▶ Dataset excerpt

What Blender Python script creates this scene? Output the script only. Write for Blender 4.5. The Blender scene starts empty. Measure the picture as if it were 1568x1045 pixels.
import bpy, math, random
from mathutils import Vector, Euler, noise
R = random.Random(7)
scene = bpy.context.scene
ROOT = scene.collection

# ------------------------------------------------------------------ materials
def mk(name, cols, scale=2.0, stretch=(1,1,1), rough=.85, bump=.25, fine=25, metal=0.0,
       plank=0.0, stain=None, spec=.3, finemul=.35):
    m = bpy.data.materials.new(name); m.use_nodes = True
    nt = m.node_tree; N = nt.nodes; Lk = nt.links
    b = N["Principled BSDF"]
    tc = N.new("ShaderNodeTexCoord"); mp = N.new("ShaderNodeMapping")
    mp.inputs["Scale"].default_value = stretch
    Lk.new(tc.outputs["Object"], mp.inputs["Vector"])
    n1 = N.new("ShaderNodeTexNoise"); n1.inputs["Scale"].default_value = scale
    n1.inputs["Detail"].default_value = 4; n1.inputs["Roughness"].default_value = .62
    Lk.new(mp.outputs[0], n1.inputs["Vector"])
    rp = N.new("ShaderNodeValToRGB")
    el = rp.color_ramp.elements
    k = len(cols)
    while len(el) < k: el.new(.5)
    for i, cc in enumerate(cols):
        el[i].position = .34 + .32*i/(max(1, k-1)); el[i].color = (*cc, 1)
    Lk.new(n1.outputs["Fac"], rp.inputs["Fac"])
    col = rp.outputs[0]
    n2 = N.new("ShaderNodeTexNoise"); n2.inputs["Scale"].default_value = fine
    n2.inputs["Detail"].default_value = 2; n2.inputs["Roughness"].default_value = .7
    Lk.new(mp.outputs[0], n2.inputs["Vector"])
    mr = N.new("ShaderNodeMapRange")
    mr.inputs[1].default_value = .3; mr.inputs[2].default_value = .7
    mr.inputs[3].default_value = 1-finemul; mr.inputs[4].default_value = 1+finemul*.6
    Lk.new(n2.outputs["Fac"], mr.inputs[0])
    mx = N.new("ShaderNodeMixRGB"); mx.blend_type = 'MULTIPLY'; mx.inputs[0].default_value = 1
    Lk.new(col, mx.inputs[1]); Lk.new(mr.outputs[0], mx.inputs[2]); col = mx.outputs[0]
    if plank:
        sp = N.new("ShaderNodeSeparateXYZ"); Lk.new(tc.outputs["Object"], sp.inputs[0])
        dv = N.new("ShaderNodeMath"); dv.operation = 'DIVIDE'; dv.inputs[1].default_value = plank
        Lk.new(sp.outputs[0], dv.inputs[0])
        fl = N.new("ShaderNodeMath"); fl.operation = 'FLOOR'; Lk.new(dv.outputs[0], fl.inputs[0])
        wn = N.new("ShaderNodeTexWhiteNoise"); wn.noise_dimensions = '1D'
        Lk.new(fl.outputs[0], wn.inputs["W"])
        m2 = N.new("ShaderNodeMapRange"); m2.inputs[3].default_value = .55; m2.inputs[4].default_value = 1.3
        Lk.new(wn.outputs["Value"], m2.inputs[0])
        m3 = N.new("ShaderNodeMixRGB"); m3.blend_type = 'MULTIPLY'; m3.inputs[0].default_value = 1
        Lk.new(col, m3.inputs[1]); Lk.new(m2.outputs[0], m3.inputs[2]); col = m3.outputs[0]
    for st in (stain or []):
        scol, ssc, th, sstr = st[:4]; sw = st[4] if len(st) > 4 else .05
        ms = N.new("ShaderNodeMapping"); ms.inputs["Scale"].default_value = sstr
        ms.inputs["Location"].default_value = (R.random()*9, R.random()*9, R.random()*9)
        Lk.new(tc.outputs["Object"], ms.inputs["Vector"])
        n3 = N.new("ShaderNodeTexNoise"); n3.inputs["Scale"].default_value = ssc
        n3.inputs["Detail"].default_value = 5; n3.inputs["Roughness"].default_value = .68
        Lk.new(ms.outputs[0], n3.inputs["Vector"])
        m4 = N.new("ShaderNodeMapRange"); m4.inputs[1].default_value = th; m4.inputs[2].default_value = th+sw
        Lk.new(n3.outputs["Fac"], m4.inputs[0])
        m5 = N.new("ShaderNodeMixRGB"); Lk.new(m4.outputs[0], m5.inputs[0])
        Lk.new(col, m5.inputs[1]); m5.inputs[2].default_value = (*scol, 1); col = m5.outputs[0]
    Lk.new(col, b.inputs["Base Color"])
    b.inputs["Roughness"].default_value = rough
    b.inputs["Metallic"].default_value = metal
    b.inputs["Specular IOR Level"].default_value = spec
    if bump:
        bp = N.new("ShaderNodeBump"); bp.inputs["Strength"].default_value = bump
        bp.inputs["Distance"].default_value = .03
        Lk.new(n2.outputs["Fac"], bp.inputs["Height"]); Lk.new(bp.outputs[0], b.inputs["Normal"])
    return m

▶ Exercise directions
Give the number of lines above that hold the word "scene", and nothing more.

▶ Result for this task
3